No-Fault Insurance. A rejection of optional no-fault coverage printed in bold print and containing the statutory language is nevertheless ineffective if it is no more conspicuous than other text printed in bold nearby. Southern Fire & Cas. Co. v. Freeman, 222 Ga. App. 308 (1996).
Contracts - Mutual Departure. The Court of Appeals criticized the Suggested Pattern Jury Instruction on mutual departure by acceptance of payments at irregular times. Though the acceptance of a few late payments would not establish a mutual departure, a pattern of repeatedly accepting late payments may establish mutual departure. Wright Carriage Co. v. Business Development Corp. of Georgia, Inc., 221 Ga. App. 49 (1996).
Joint Accounts and Property -- Guardianship -- Elder Law. Assume that an older person buys realty and funds accounts that are listed as owned jointly with a right of survivorship in a younger relative. Assume that the older person becomes incompetent and needs a guardian appointed. What happens if the younger relative is appointed guardian? According to the Court of Appeals, the younger relative will forfeit her right of survivorship by becoming the guardian of the older one because the guardian owes a duty of undivided loyalty to the ward, but her survivorship interest places her in a position of conflict. She is therefore estopped to assert the survivorship interest against the older person's estate. Moore v. Self, 222 Ga. App. 71 (1996).
Materialman's Liens.

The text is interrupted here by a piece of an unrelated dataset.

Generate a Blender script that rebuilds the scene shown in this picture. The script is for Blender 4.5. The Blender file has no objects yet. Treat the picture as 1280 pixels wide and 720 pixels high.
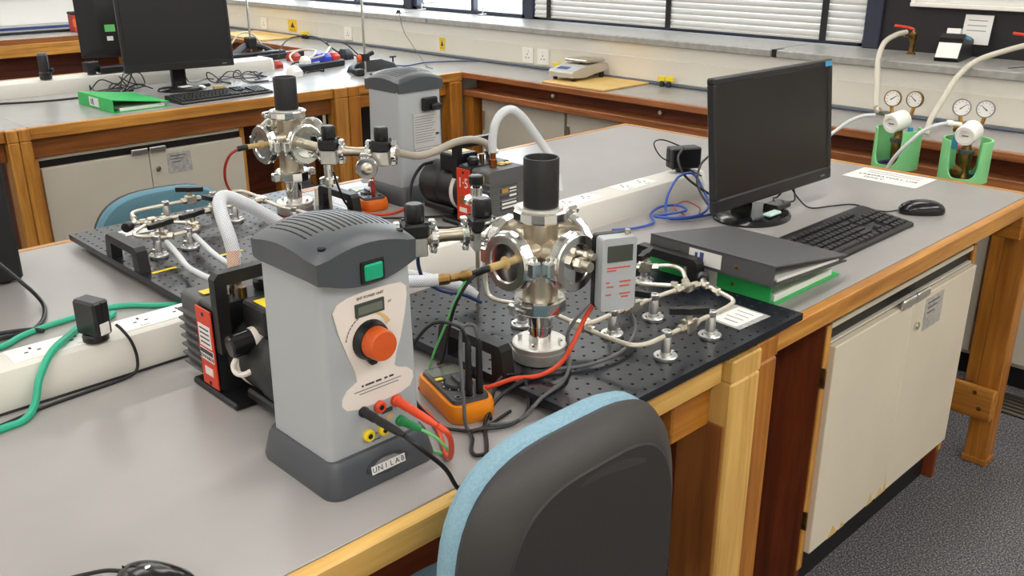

In order to defend against foreclosure of a materialman's lien based on full payment to a contractor, the owner must show that the contractor disbursed its payments to materialmen before any liens were filed. An owner can protect itself by requiring proof of payment from materialmen as a condition of payments to the contractor at each stage of construction. Browning v. Gaster Lumber Co., 267 Ga. 72 (1996).
Confrontation Clause - Drug/Alcohol Prosecutions. The Supreme Court struck down OCGA § 35-3-16, which authorized admission of a certificate of a crime lab employee about the substance in lieu of live testimony, since it imposed on the criminal defendant too great a burden to confront the analyst. Miller v. State, 266 Ga. 850 (1996).